San Pedro de Dama, Sacerdote, Siglo VIII.

Luchó contra el Islam, por lo que el califa Walid le cortó la lengua y ordenó que fuese desterrado a Arabia. A pesar de su mudez, continuó predicando el cristianismo.

La huella dactilar

La policía sabe que el mejor medio que tiene para identificar a una persona es la huella dactilar. Hay tantas huellas dactilares como personas, y no hay dos iguales. Nadie se la puede apropiar: es tuya y además inconfundible. Gente con el mismo pelo, nombre, estudios… puede haber muchos, pero ninguno tendrá la misma huella dactilar.

También nuestra alma tiene una huella dactilar: cuando somos bautizados, Dios deja una marca que me hace su hijo, irrepetible, único y resulta duro decir que Dios tenga necesidad de algo, pero así es- imprescindible.

Algunos piensan que el pecado mortal nos separa totalmente de Dios, como si esos pecados nos convirtiesen en seres ajenos al buen Padre Dios. No es así. La huella dactilar de Dios en nosotros no hay fuego que la pueda borrar. Conviene no olvidar lo que dice san Juan de la Cruz: «Grande contento es para el alma entender que nunca Dios falta del alma, aunque esté en pecado mortal, y cuánto más en la que está en gracia.»

El hijo pródigo deja el hogar. Dejar el hogar no es abandonar un lugar, sino negar la realidad espiritual de que pertenezco a Dios, negar que él es mi Padre, que me tiene grabado en la palma de sus manos y que me ha marcado como hijo único. Dejar el hogar es pasar de él y decirle «no te preocupes por mí, que mi vida me la organizo yo solito».

Pues bien, aunque el hijo abandone el hogar, el padre no abandona al hijo: cada día mira al horizonte por si vuelve. «En este trueque de amor, no es mi falta sino tu abundancia lo que me asusta, Señor». Que no nos asustemos por nuestras faltas; o mejor, que no pensemos que él se asusta de nuestros pecados.

«Grande contento es para el alma entender que nunca Dios falta del alma, aunque esté en pecado mortal, y cuánto más en la que está en gracia.» Es más. Aunque uno acuda a Dios como último recurso, porque le ha fallado todo lo demás, aunque le trate de segundo plato o de postre, a Dios no le importa… con tal de que volvamos.
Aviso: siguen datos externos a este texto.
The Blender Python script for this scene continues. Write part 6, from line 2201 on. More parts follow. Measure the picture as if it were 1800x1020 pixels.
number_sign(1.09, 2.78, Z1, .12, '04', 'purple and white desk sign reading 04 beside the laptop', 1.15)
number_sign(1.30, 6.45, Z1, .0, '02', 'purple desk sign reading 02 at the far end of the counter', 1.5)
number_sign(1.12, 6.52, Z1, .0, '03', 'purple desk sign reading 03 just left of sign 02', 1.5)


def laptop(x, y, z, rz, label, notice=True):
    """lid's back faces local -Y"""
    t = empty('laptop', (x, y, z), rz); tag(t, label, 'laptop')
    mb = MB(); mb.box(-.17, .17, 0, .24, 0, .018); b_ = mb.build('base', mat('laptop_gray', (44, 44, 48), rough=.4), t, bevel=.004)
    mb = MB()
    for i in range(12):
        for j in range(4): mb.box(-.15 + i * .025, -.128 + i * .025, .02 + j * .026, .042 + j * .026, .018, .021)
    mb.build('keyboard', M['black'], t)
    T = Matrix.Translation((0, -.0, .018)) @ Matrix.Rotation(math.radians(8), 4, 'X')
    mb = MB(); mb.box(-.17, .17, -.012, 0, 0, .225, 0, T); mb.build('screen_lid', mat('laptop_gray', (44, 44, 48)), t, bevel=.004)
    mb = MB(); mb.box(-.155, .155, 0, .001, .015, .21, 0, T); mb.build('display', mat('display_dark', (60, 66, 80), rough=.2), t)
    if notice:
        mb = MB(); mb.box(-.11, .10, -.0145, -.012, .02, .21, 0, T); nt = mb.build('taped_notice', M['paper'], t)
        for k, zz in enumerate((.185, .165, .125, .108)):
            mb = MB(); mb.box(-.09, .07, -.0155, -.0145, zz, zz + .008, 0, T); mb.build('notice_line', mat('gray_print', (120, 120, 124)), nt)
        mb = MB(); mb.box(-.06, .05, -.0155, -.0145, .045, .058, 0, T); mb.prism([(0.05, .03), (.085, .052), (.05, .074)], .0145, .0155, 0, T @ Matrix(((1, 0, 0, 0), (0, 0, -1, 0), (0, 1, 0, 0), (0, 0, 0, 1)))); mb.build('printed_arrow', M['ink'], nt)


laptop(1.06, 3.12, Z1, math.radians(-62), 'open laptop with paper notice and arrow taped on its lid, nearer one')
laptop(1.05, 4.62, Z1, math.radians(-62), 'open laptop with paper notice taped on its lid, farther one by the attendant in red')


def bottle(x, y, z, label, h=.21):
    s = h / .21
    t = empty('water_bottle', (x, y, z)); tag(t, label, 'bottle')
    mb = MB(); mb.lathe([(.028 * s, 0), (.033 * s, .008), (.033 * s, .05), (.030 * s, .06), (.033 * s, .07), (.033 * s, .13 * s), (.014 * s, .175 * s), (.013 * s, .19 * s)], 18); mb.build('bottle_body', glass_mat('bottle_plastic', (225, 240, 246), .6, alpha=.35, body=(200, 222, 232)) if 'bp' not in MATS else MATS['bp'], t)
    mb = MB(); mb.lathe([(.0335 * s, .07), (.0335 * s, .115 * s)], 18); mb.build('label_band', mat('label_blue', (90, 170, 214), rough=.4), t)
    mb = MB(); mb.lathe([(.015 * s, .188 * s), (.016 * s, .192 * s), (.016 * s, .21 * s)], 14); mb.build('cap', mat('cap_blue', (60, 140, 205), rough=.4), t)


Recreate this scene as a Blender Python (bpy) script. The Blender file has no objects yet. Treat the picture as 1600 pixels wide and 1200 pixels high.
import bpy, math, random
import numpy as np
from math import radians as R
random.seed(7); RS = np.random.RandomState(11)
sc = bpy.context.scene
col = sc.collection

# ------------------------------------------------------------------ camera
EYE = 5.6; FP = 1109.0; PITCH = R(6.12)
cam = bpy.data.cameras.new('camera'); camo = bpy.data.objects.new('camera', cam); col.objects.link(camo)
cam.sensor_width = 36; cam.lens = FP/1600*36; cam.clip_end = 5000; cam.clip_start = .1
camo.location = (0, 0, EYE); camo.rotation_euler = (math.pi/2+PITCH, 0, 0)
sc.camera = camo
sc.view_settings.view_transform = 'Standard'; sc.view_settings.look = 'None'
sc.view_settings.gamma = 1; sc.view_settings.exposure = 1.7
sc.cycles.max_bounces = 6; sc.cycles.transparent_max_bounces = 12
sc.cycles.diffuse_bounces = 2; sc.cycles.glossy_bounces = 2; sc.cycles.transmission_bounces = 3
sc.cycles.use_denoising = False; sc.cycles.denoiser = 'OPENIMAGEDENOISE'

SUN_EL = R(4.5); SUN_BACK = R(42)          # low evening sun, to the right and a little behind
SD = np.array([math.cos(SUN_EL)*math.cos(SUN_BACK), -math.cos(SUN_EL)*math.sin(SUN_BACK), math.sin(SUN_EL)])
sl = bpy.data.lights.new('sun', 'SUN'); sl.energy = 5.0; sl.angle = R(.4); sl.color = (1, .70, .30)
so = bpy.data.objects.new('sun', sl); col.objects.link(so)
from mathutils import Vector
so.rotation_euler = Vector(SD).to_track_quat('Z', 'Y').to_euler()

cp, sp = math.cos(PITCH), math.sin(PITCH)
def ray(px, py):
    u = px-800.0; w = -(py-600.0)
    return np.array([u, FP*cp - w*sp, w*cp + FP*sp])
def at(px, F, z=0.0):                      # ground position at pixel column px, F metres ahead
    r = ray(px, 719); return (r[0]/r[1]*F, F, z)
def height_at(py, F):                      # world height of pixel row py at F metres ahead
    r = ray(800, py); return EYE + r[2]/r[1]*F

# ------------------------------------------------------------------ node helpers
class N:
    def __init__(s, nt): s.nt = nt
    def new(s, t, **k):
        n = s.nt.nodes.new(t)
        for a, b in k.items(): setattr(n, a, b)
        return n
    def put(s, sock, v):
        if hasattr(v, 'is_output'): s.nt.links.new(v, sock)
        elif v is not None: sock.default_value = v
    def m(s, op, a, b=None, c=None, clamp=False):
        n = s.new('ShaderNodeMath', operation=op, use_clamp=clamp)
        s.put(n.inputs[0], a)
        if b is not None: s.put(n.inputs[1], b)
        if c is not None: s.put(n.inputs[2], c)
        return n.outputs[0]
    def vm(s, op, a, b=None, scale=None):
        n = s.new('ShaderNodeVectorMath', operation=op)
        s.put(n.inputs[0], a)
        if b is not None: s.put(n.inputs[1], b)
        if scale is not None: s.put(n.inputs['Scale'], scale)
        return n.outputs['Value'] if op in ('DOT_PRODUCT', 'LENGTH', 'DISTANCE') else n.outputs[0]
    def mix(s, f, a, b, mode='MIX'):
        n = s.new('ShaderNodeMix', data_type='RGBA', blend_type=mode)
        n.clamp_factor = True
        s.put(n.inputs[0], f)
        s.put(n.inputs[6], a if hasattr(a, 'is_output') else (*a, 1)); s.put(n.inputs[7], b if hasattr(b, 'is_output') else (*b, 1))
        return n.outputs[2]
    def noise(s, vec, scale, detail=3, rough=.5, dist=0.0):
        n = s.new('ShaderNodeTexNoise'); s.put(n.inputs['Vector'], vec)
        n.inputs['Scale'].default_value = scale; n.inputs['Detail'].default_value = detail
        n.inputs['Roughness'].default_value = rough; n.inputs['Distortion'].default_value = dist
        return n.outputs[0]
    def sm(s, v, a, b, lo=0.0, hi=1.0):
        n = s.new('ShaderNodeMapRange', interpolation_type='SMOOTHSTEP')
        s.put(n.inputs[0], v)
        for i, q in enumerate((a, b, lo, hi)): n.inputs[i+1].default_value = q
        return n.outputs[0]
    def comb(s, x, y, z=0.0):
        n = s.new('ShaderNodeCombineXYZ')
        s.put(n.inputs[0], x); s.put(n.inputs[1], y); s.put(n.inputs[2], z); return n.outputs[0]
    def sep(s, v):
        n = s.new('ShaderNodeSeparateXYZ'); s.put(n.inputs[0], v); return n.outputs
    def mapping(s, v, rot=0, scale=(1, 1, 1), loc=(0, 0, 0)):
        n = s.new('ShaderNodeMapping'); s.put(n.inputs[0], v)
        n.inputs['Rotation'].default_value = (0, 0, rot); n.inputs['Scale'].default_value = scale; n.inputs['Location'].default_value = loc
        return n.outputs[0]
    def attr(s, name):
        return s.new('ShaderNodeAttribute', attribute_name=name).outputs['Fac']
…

Me decía un chico que cuando miraba un sagrario le resultaba inevitable ver a Jesús como con los brazos cruzados, mirándole con gesto de cansancio mientras le decía: «Bueno, qué? A ver qué haces, no? Ya te vale.» Me decía que por eso le costaba entrar en la iglesia, y cuando lo hacía, evitaba mirar al sagrario. Tuve que decirle que su imagen estaba muy lejos de la que Jesús nos transmitió: le recomendé que leyera despacio, de nuevo, la parábola del hijo pródigo. Considerarse indigno de Dios, ajeno, alguien de quien Dios estará harto, es lo más contrario a lo que Jesús nos ha enseñado.

Aunque yo me vaya lejos, Señor, tú continúas a mi lado. Nada de lo que pueda hacer borra la huella que tú has impreso en mí. Siempre seré tu hijo amado. En el bautismo de Jesús se oyó del cielo una gran voz: «Éste es mi hijo amado.» Lo mismo dijiste en mi bautismo. Lo sé, pero repítemelo, Padre, cada día: «Tú eres mi hijo amado.» Te pido que los cristianos que se encuentren en pecado mortal, que ninguno se sienta abandonado de ti: que sepan que ni aun así tú faltas en su alma.

Ahora puedes comentar con Él esta parábola, y no te canses de agradecerle que te haya hecho su hijo.